Disney stock has seen the 'wheels come off' — but things may change soon: Analyst
Disney's stock has sucked wind this year as the economic slowdown casts doubt on the pace of growth for the media giant's streaming service.
In a note to clients on Monday, Wells Fargo analyst Steven Cahall acknowledged that the "wheels have come off" Disney stock this year. Shares of the Dow component have plunged 34% year to date versus a 12% decline for the benchmark index.
Nevertheless, with the concerns well understood by investors, Cahall made a bullish case for the stock ahead of several key catalysts.
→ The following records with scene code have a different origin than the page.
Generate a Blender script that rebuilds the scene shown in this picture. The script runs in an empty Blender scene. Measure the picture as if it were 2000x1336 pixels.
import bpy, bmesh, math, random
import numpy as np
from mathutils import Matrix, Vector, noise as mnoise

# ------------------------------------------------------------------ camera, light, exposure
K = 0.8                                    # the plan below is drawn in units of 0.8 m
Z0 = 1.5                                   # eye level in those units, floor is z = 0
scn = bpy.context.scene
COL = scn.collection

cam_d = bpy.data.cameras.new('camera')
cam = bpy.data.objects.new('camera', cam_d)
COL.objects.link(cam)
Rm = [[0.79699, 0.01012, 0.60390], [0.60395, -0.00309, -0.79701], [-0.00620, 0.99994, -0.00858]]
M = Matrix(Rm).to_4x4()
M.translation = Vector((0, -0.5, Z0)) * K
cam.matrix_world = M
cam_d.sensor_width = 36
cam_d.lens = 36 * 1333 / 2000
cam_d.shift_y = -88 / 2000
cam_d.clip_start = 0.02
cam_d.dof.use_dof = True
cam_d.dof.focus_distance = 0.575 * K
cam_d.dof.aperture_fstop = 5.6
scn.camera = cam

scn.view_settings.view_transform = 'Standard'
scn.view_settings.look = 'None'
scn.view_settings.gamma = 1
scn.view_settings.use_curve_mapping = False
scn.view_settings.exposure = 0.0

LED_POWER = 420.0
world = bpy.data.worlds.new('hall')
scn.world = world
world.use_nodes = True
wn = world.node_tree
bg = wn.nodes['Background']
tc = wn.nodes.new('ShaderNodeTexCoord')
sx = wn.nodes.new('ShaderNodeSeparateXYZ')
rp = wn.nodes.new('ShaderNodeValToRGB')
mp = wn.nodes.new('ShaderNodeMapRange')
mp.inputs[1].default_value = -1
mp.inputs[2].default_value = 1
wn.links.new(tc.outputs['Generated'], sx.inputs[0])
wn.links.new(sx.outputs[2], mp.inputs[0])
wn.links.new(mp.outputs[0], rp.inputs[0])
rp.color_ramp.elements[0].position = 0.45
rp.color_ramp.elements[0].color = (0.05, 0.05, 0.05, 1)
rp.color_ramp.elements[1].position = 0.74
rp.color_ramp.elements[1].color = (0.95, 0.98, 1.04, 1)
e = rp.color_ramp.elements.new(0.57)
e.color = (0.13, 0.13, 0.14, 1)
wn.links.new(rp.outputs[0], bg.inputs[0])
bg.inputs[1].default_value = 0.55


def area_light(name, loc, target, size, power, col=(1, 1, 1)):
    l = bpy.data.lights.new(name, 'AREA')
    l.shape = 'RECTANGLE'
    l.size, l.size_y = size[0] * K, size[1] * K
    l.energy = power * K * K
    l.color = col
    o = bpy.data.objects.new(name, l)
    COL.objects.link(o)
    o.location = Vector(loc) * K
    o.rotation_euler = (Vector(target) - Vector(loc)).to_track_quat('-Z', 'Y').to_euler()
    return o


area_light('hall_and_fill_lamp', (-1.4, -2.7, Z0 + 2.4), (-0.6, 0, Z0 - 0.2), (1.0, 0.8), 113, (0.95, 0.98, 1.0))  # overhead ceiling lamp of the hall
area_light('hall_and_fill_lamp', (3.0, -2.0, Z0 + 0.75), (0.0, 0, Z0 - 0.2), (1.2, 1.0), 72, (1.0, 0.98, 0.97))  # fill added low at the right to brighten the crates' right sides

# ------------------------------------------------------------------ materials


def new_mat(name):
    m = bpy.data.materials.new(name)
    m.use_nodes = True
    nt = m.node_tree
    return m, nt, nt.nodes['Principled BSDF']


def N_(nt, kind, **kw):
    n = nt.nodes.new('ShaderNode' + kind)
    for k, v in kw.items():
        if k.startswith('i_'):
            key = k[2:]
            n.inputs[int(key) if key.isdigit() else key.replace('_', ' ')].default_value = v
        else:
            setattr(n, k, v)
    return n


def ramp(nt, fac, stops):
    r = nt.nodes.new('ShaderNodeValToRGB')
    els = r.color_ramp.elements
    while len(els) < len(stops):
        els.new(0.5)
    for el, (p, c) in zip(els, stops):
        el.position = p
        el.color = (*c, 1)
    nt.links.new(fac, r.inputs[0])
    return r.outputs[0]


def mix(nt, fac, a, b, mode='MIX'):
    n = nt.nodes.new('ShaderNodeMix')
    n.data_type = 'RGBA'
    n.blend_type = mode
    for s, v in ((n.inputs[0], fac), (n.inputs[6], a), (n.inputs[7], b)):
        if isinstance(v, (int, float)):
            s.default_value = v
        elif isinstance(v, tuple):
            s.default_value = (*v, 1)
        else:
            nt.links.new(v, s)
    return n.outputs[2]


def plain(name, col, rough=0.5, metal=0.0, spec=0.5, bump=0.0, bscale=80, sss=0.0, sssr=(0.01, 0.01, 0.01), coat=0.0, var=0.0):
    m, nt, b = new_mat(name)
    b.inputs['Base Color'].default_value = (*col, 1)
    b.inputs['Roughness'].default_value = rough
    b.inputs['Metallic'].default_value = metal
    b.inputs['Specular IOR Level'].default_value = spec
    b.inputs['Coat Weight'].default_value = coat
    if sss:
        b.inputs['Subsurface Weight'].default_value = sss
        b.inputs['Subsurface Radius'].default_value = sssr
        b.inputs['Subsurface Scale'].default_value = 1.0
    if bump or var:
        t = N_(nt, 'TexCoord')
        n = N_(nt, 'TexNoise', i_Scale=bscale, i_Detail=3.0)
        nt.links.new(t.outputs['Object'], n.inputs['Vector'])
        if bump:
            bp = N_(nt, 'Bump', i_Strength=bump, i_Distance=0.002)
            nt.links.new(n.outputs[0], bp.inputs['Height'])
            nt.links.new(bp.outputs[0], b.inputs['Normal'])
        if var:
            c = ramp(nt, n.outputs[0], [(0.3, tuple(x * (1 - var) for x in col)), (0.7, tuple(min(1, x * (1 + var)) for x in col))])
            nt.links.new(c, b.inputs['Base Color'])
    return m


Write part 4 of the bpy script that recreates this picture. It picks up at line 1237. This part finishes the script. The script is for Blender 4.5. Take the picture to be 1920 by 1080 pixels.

"We remain Disney bulls and think upcoming catalysts include Disney+ net adds progressing ahead of investor expectations, as well as potentially launching ESPN+ fully à la carte," Cahall said. "If we're right, direct to consumer within Disney has meaningful upside given where Netflix is trading (and Netflix feels less bad after 2Q22)."
Disney's decline this year puts it in line with the drop seen at Nike, giving both stocks the unwelcome honor of being the Dow's worst two performers so far in 2022.
"Most of that devaluation has been streaming, though recession fears and CEO headlines haven't helped," Cahall said.
Disney's relatively new CEO Bob Chapek came under fire earlier this year for deciding not to speak out against Florida's so-called "Don't Say Gay" bill. That in turn triggered a backlash from employees and a pullback in the stock price. The company later came out against the bill and vowed to help repeal the Florida law after it went into effect.
But Cahall believes it's time to start assessing Disney on future business potential, which may not be factored into a stock trading at some of the cheapest valuation multiples seen in years.
"We still think a lot more content equals a lot more subs, and that will drive stock upside as investors have broadly written off DIS's ability to generate more streaming hits," Cahall explained. "We think Disney's hold-back on ESPN+ fully à la carte has been not disrupting the linear apple cart."
He continued: "We see a big catalyst ahead and think management will too: launch ESPN+ with all sports rights at an average revenue per user (ARPU) that makes a direct to consumer subscriber just as profitable as linear. We think that magic ARPU is ~$25/month based on a ~$15/month linear affiliate fee with a 20% linear operating income margin. We think such a launch would bring in cord cutters/nevers, not cannibalize earnings and keep the peace with MVPDs. We can't say when, but we're confident this could happen."